> _WORK TO DO_: Begin at the first line and end at the line containing "SC.camera = cam". Extract exactly those lines.

> _DATA PROVIDED_:
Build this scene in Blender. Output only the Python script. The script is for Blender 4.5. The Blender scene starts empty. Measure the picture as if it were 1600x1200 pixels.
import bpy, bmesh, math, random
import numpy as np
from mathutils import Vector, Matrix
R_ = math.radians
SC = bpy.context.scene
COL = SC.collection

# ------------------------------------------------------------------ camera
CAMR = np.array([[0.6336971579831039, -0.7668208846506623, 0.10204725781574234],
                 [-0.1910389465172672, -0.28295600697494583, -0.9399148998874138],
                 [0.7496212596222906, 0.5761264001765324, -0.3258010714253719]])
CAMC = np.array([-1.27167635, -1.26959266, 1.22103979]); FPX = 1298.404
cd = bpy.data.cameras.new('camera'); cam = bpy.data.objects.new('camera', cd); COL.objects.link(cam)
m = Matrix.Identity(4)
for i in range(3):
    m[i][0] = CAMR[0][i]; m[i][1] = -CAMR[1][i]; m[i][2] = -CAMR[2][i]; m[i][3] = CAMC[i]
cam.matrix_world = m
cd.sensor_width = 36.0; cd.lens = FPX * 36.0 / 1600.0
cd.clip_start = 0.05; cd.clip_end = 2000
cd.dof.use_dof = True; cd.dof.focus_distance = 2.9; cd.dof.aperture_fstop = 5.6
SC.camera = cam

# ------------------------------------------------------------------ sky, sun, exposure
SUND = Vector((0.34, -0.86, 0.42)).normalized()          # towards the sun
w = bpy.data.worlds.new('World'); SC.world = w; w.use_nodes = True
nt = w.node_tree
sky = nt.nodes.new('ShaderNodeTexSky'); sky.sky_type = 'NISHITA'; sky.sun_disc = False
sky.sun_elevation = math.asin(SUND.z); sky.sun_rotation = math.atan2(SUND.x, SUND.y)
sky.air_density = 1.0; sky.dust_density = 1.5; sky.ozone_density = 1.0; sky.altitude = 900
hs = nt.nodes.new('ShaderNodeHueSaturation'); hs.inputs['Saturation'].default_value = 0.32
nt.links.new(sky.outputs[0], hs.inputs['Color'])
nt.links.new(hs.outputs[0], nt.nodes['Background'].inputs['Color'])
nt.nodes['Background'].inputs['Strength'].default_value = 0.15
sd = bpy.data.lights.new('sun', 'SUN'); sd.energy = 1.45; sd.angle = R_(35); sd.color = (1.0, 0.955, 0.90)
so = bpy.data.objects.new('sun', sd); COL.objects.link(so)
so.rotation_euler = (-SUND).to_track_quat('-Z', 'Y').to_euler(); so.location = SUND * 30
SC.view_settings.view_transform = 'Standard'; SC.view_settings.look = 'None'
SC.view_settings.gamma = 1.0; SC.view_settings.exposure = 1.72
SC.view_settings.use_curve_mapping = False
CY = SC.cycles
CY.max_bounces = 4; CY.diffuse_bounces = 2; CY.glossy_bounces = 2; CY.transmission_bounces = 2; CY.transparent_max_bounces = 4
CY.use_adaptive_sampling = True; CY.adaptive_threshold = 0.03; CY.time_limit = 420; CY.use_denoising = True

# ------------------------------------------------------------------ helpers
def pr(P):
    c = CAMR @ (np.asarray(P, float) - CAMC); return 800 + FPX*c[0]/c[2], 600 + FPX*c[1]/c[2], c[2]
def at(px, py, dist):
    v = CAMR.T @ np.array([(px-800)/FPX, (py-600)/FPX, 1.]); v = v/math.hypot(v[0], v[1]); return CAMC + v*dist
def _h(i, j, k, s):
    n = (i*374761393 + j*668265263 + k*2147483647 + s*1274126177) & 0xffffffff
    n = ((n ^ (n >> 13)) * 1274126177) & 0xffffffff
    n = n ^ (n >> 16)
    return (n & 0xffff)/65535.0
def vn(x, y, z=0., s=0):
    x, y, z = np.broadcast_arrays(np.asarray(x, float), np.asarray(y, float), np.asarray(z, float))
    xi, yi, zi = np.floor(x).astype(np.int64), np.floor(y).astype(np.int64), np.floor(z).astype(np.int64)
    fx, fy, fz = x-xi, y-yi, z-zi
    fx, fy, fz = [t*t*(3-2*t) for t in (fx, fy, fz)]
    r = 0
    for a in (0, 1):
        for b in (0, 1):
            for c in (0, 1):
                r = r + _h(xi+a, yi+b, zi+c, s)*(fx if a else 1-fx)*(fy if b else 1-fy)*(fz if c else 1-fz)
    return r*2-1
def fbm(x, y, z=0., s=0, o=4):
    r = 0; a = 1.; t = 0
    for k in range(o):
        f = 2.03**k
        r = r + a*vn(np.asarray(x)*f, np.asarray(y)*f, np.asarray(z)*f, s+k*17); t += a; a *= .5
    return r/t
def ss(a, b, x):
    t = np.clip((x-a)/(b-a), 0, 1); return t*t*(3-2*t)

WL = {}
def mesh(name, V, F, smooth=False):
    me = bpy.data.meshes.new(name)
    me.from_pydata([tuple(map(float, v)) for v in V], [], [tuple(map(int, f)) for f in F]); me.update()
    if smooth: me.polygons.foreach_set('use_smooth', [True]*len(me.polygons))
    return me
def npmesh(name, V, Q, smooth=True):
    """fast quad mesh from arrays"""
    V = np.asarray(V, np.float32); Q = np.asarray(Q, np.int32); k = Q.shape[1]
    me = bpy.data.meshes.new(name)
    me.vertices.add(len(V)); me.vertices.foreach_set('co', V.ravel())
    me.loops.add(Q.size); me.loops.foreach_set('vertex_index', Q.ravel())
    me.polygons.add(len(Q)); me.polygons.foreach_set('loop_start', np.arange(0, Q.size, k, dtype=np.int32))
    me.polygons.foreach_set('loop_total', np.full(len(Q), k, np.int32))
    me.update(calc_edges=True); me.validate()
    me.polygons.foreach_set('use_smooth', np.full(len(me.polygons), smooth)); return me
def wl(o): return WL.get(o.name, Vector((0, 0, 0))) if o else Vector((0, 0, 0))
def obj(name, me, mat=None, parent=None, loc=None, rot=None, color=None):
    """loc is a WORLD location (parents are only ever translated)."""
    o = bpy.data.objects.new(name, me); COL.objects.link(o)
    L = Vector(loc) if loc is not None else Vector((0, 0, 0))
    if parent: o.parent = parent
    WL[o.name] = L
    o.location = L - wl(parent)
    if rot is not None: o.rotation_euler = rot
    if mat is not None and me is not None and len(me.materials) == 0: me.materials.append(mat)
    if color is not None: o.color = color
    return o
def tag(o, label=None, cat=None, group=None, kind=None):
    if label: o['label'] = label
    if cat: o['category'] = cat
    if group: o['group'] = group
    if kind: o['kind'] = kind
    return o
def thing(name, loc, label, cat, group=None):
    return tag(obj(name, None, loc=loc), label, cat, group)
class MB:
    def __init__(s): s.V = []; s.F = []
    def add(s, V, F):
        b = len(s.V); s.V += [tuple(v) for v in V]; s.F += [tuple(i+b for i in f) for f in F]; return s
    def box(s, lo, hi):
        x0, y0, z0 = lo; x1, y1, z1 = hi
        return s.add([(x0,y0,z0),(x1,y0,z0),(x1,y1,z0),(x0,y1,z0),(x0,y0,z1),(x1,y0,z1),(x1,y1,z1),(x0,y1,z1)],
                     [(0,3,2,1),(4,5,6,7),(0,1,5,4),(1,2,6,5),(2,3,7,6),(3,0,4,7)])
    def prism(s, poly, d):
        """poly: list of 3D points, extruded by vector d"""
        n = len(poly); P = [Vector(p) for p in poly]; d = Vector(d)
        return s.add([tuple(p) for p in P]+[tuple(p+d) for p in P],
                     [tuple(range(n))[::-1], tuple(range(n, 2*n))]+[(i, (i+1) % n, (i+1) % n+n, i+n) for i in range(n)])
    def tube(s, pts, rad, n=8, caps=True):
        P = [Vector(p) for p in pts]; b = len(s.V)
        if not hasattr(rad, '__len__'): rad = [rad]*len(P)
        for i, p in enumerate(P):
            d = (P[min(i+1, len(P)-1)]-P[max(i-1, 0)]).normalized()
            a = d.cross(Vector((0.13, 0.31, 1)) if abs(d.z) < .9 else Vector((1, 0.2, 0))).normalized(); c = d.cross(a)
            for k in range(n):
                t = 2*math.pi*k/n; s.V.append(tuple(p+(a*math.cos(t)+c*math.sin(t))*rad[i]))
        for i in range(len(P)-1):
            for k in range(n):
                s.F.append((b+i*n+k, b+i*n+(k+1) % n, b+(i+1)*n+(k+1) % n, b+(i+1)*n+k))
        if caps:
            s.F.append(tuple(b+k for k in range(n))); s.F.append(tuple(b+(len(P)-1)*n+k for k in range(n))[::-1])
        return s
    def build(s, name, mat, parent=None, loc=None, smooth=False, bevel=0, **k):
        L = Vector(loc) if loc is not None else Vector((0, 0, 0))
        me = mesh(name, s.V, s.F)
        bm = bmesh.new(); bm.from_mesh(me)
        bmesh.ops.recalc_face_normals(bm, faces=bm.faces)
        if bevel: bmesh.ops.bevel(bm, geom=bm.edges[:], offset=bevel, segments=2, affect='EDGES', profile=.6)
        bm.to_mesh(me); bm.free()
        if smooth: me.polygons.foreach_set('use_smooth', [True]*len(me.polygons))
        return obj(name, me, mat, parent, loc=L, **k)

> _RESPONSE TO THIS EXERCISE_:
Build this scene in Blender. Output only the Python script. The script is for Blender 4.5. The Blender scene starts empty. Measure the picture as if it were 1600x1200 pixels.
import bpy, bmesh, math, random
import numpy as np
from mathutils import Vector, Matrix
R_ = math.radians
SC = bpy.context.scene
COL = SC.collection

# ------------------------------------------------------------------ camera
CAMR = np.array([[0.6336971579831039, -0.7668208846506623, 0.10204725781574234],
                 [-0.1910389465172672, -0.28295600697494583, -0.9399148998874138],
                 [0.7496212596222906, 0.5761264001765324, -0.3258010714253719]])
CAMC = np.array([-1.27167635, -1.26959266, 1.22103979]); FPX = 1298.404
cd = bpy.data.cameras.new('camera'); cam = bpy.data.objects.new('camera', cd); COL.objects.link(cam)
m = Matrix.Identity(4)
for i in range(3):
    m[i][0] = CAMR[0][i]; m[i][1] = -CAMR[1][i]; m[i][2] = -CAMR[2][i]; m[i][3] = CAMC[i]
cam.matrix_world = m
cd.sensor_width = 36.0; cd.lens = FPX * 36.0 / 1600.0
cd.clip_start = 0.05; cd.clip_end = 2000
cd.dof.use_dof = True; cd.dof.focus_distance = 2.9; cd.dof.aperture_fstop = 5.6
SC.camera = cam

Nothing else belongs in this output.